Unfortunately we do not have a repro or hypothesis available, but wanted to get your help either fixing the problem in Mint or advising us on how to avoid/handle it.

We are running Mint 1.6.0, and noticed a number of our Mint.HTTP2 connections with max_concurrent_streams streams, all stuck with state: :half_closed_local. This rendered the connection unusable as it wasn't able to handle new requests.

Is this a known failure mode? Can you help figure out what the cause is?

whatyouhide commented 2 months ago

No, this is not a known failure mode and could definitely be a bug.
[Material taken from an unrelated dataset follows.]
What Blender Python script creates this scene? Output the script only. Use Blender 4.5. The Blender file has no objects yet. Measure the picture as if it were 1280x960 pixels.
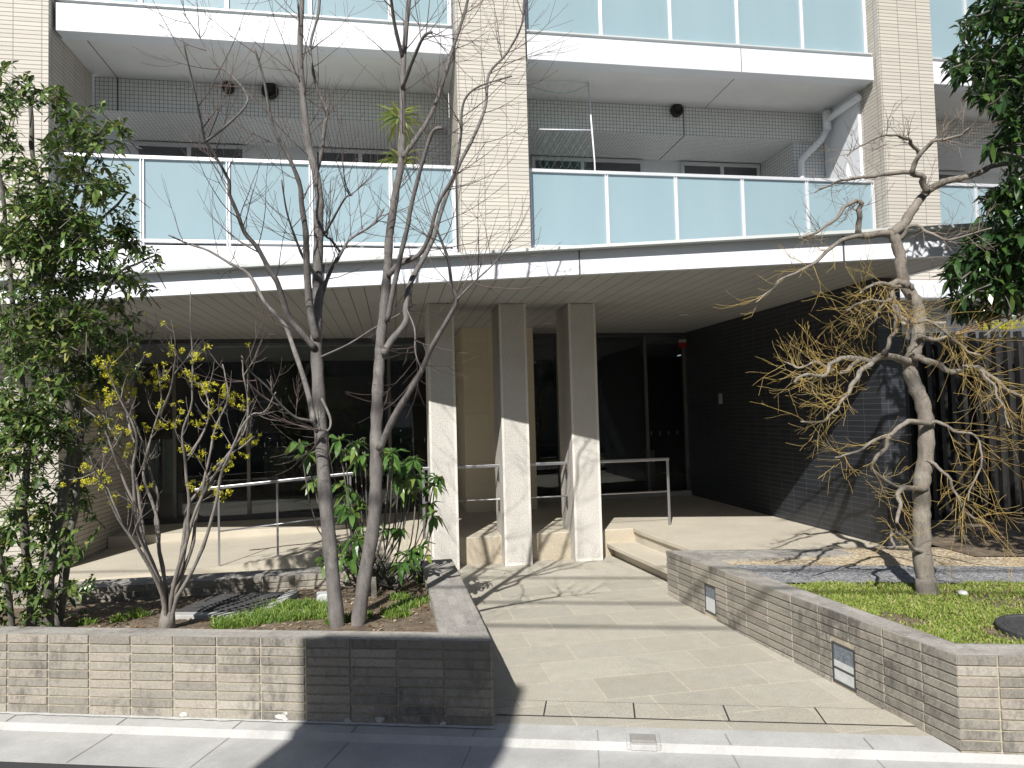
import bpy, math, random
from mathutils import Vector as V, Matrix
import mathutils
R = math.radians
random.seed(7)
SC = bpy.context.scene
COL = SC.collection

# ------------------------------------------------------------ camera, world, sun, exposure
FPX = 870.0                       # focal length in pixels of a 1280 wide picture
yaw, pit, rol = R(9.747), R(2.402), R(-1.521)
CAM = V((0, 0, 1.5))
cf = V((math.sin(yaw)*math.cos(pit), math.cos(yaw)*math.cos(pit), math.sin(pit)))
r0 = V((math.cos(yaw), -math.sin(yaw), 0)); u0 = r0.cross(cf)
cr = r0*math.cos(rol) + u0*math.sin(rol)
cu = -r0*math.sin(rol) + u0*math.cos(rol)
cd = bpy.data.cameras.new('camera'); cam = bpy.data.objects.new('camera', cd); COL.objects.link(cam)
cd.sensor_width = 36; cd.lens = FPX/1280*36; cd.clip_start = .05; cd.clip_end = 500
m3 = Matrix((cr, cu, -cf)).transposed()
cam.matrix_world = Matrix.Translation(CAM) @ m3.to_4x4()
SC.camera = cam

SUN_EL, SH = R(41.3), R(24.5)     # elevation; heading of the shadows from +Y towards +X
w = bpy.data.worlds.new("World"); SC.world = w; w.use_nodes = True
nt = w.node_tree; bg = nt.nodes['Background']
sky = nt.nodes.new('ShaderNodeTexSky'); sky.sky_type = 'NISHITA'; sky.sun_disc = False
sky.sun_elevation = SUN_EL; sky.sun_rotation = R(204.5); sky.altitude = 50
nt.links.new(sky.outputs[0], bg.inputs[0]); bg.inputs[1].default_value = .055
sl = bpy.data.lights.new('sun', 'SUN'); sl.energy = 5.0; sl.angle = R(.53); sl.color = (1, .965, .91)
so = bpy.data.objects.new('sun', sl); COL.objects.link(so)
sd = V((math.sin(SH)*math.cos(SUN_EL), math.cos(SH)*math.cos(SUN_EL), -math.sin(SUN_EL)))
so.rotation_euler = sd.to_track_quat('-Z', 'Y').to_euler(); so.location = (-6, -12, 14)
vs = SC.view_settings; vs.view_transform = 'Standard'; vs.look = 'None'; vs.exposure = .38; vs.gamma = 1

# street direction (kerb, planter fronts, canopy edge are parallel to it) and the facade axes X / Y
AS = R(-16.93)
S = V((math.cos(AS), math.sin(AS), 0)); N = V((-math.sin(AS), math.cos(AS), 0))
def uv_(u, v, z=0): return S*u + N*v + V((0, 0, z))
def px(x, y, d):                  # point seen at photo pixel (x, y) at depth d along the view axis
    return CAM + (cf + cr*((x-640)/FPX) - cu*((y-480)/FPX))*d
def on_z(x, y, z):
    d = cf + cr*((x-640)/FPX) - cu*((y-480)/FPX); return CAM + d*((z-CAM.z)/d.z)
def depth(P): return (V(P)-CAM).dot(cf)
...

See the diagram in https://datatracker.ietf.org/doc/html/rfc9113#section-5.1:

CleanShot 2024-09-19 at 13 50 42@2x

We get to the :half_closed_local state in two cases:

  1. We start the stream and eventually send END_STREAM (when we finished the request usually).
  2. The server starts a stream (with a PUSH_PROMISE) and finishes sending headers.

Then, the RFC says:

A stream that is in the "half-closed (local)" state cannot be used for sending frames other than WINDOW_UPDATE, PRIORITY, and RST_STREAM.

A stream transitions from this state to "closed" when a frame is received with the END_STREAM flag set or when either peer sends a RST_STREAM frame.
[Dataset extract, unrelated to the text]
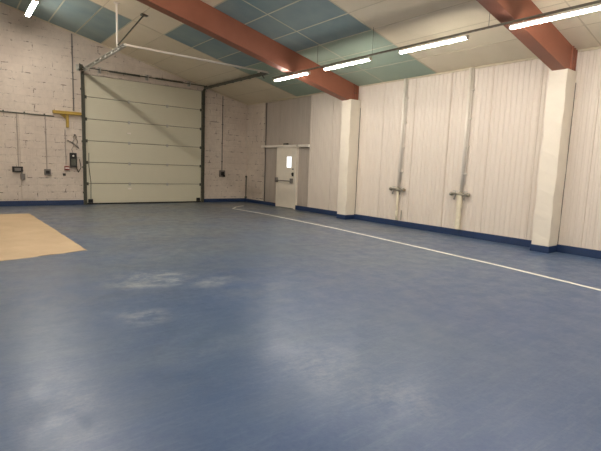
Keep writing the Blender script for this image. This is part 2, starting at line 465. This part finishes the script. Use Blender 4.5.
TZ = 4.03    # height of the horizontal tracks
def track(x, xe, side, ye, lab, wh):
    t = thing('door_track', lab, 'door track', (x, Y, 0), 'overhead door tracks')
    b = MB()
    b.box((x - .038, Y - .05, 0.0), (x - .026, Y - .002, DH + .02)); b.box((x + .026, Y - .05, .0), (x + .038, Y - .002, DH + .02)); b.box((x - .038, Y - .014, 0), (x + .038, Y - .001, DH + .02))
    b.build('vertical_rail', M['dark'], t)
    # curved part and horizontal rail
    pts = []
    for i in range(7):
        a = i / 6 * math.pi / 2; pts.append((x, Y - .03 - .16 * (1 - math.cos(a)), TZ - .16 + .16 * math.sin(a)))
    b = MB()
    for i in range(6): b.bar(pts[i], pts[i + 1], .06, .05)
    b.build('curved_rail', M['dark'], t)
    b = MB(); p, q = Vector(pts[-1]), Vector((xe, ye, TZ))
    d = Vector((0, 0, .03))
    b.bar(p + d, q + d, .07, .012); b.bar(p - d, q - d, .07, .012)
    off = Vector((.03 * side, 0, 0)); b.bar(p + off, q + off, .01, .06)
    b.build('horizontal_rail', M[wh], t)
    for j in range(5):
        b = MB(); zz = .35 + j * .78
        b.box((x - .06, Y - .03, zz), (x + .055, Y - .001, zz + .06), .004); b.build('wall_bracket', M['dark'], t)
    # hanger rod up to the roof
    hy = ye + .4
    hx = x + (xe - x) * (Y - hy) / (Y - ye) - (.05 if side > 0 else 0)
    b = MB(); b.bar((hx, hy, TZ + .03), (hx, hy, roof(hx) + .002), .035, .035); b.box((hx - .06, hy - .03, roof(hx) - .03), (hx + .06, hy + .03, roof(hx) + .002)); b.build('hanger', M['whitemetal'], t)
    # diagonal brace
    b = MB()
    if side > 0:
        b.bar((hx, hy - .05, TZ + .05), (hx + .62, hy - .06, roof(hx + .62) + .0), .03, .03)
        b.box((hx + .54, hy - .11, roof(hx + .62) - .03), (hx + .70, hy + .0, roof(hx + .62) + .006))
    else:
        b.bar((hx, hy - .05, TZ + .05), (hx + .35, hy + .3, roof(hx + .35)), .03, .03)
    b.build('brace', M['dark'], t)
    # angle plates along the rail
    for j in range(7):
        f_ = (j + .7) / 7.6; c0 = p + (q - p) * f_
        b = MB(); b.box(c0 - Vector((.028, .05, .05)), c0 + Vector((.028, .05, .045)), .005); b.build('roller_clip', M['galv' if side > 0 else 'dark'], t)
    return t
track(DX0 - .045, 3.29, 1, 11.02, 'pale metal door track left of the big cream door, hung on a white rod', 'galv')
track(DX1 + .04, 7.24, -1, 11.10, 'dark metal door track right of the big cream door', 'dark')
t = thing('cross_bar', 'thin white bar under the ceiling joining the ends of both door tracks', 'bar', (5.3, 11.1, TZ))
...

An endpoint can receive any type of frame in this state. Providing flow-control credit using WINDOW_UPDATE frames is necessary to continue receiving flow-controlled frames. In this state, a receiver can ignore WINDOW_UPDATE frames, which might arrive for a short period after a frame with the END_STREAM flag set is sent.

So, Iā€™m not really sure what's happening, haven't looked at the code for a while. However, it could be that

  1. we send a full request to the server,
  2. we put the stream in :half_closed_local
  3. the server never replies with a frame with the END_STREAM flag set.

I don't think we can send RST_STREAM ourselves here because we might not have gotten a response from the server yet. If you have time to investigate this further with the help of this data, I'd be very grateful, otherwise I'll try to take a closer look at this soon šŸ™ƒ

daisyzhou commented 2 months ago

Hi @whatyouhide ,

Thanks for the context. Unfortunately I can't look into it much further since we don't have a repro either, and it only happened one time (albeit to multiple connections).

If it is indeed that the server never replies with a frame with the END_STREAM flag set, is the connection just broken forever? We saw this happen to all streams in the connections at the same time (for a few different connections), so maybe it was a networking blip that dropped the END_STREAM. If we get into this state, would you suggest just killing and restarting the connection?

ollien commented 2 weeks ago

(I'm one of @daisyzhou's colleagues, hello!)

Just adding another data point that we saw this happen again, so it's definitely not just a one-off. Unfortunately I don't have any confirmation of the theory @whatyouhide set forth above, because we weren't able to packet capture the HTTP2 flow that broke it. Our "fix" has been to kill the process owning the connections. If you have any suggestions on how we could un-stick this connection, or requests for things we can capture if it happens again, please do let us know.

ollien commented 2 weeks ago

This may have ended up being a defect in our code. Our metrics indicate that these events were preceded by a small burst in timeouts, and it seems our timeout code did not call HTTP2.cancel_request/2, which caused us to leak streams.

We'll report back if this recurs, but it may not be a Mint problem after all. Thanks for taking a look!

whatyouhide commented 2 weeks ago

Oh, mh. Yeah that totally makes sense: we don't receive anything from the server and the request just stays open. We can't even really do timeouts within Mint because connections are stateless.

Okay, sounds good. Let's close this out and reopen it if this shows up again.